Develop a Personal or Family Budget
to Achieve Your Financial Goals

By Stock Research Pro • March 19th, 2009

A personal or family budget is a plan to effectively manage money by tracking your income and monitoring your expenses. Developing a budget is a critical component when setting your financial goals. Done properly, a budget can help you to optimize the use of your income and minimize financial stress. You should be prepared to revise and adjust your budget as your needs change over time.

Steps to Develop Your Budget

(1) Set Goals: Before developing your budget, you need to develop a long-term vision of your financial future. Goals such as buying a car, a house and saving for college education will figure prominently into your planning as the achievement of these goals will require you to live below your means. You build your budget plan as a means to achieve these worthy financial goals. At the end of this step, you should have a sense of how much money you will need (in future dollars) to achieve your financial goals.

(2) Set a Budgeting Timeframe: Decide whether you will develop your budget around daily, weekly, monthly or some other time period. Monthly is the most common approach. Set some initial short-term goals around how much money you would like to have left over each month for saving and investing toward your financial goals.

(3) Get Organized: You then need to collect all of the necessary data to begin your planning. Bank account balances, investment statements, outstanding loan balances. This information is required to begin your assessment.

(4) Assess Your Current Financial Situation: You can’t reach a destination without knowing your starting point. The assessment is about defining your stating point in terms of assets, liabilities, sources of income, and spending requirements. At the end of this step, you should have a clear indication as to how much debt (if any) you owe and to whom and whether or not you are currently cash flow positive (Does your income exceed your assets?)

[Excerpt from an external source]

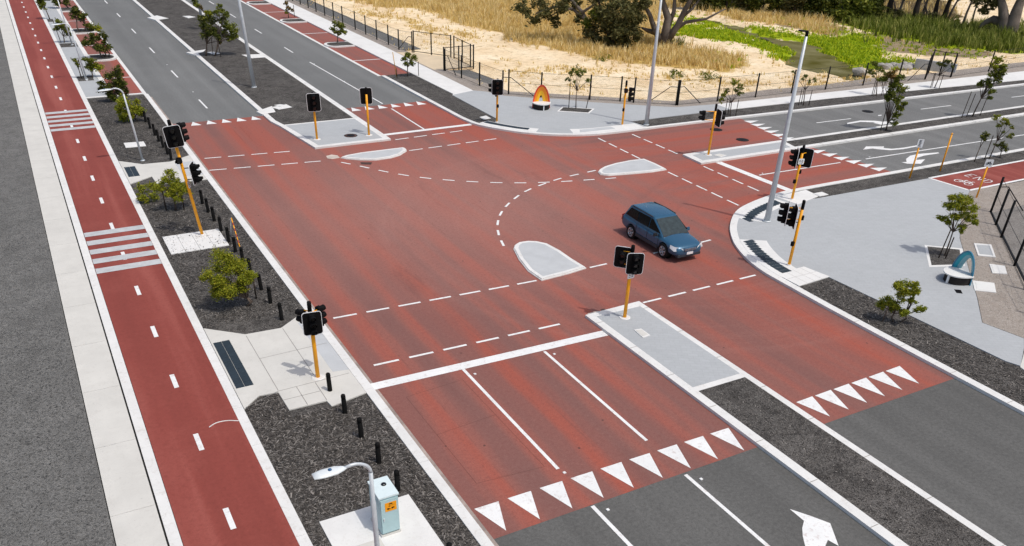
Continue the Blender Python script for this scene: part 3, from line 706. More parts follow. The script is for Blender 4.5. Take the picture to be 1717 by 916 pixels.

(5) Make it a Priority to Pay Off High Interest Debt: It does not make a lot of sense to be putting money into a bank account that could go toward getting you out of the high-interest debt associated with such things as credit cards. Your first priority should be in alleviating this debt.At the end of this step you should have prioritized your outstanding debt by rate of interest.

(6) Put Your Plan Into Action: Between income and expenses, the easier to control is the amount you are spending. Think about dividing your expenses into luxuries and necessities so you can achieve your short-term monthly savings goals that will enable you to achieve your long-term goals. Continue to trim the luxury items until you are saving at a rate that is consistent with your monthly goal. At the end of this step you should have a clear idea as to how you can consistently meet your monthly savings goal.

(7) Revisit and Revise: Re-assess your plan on a regular basis. Perhaps you could be saving more, thus decreasing the timeframe to realizing your financial goals. Or, perhaps your financial goals have changed.


The above information is educational and should not be interpreted as financial advice. For advice that is specific to your circumstances, you should consult a financial or tax advisor.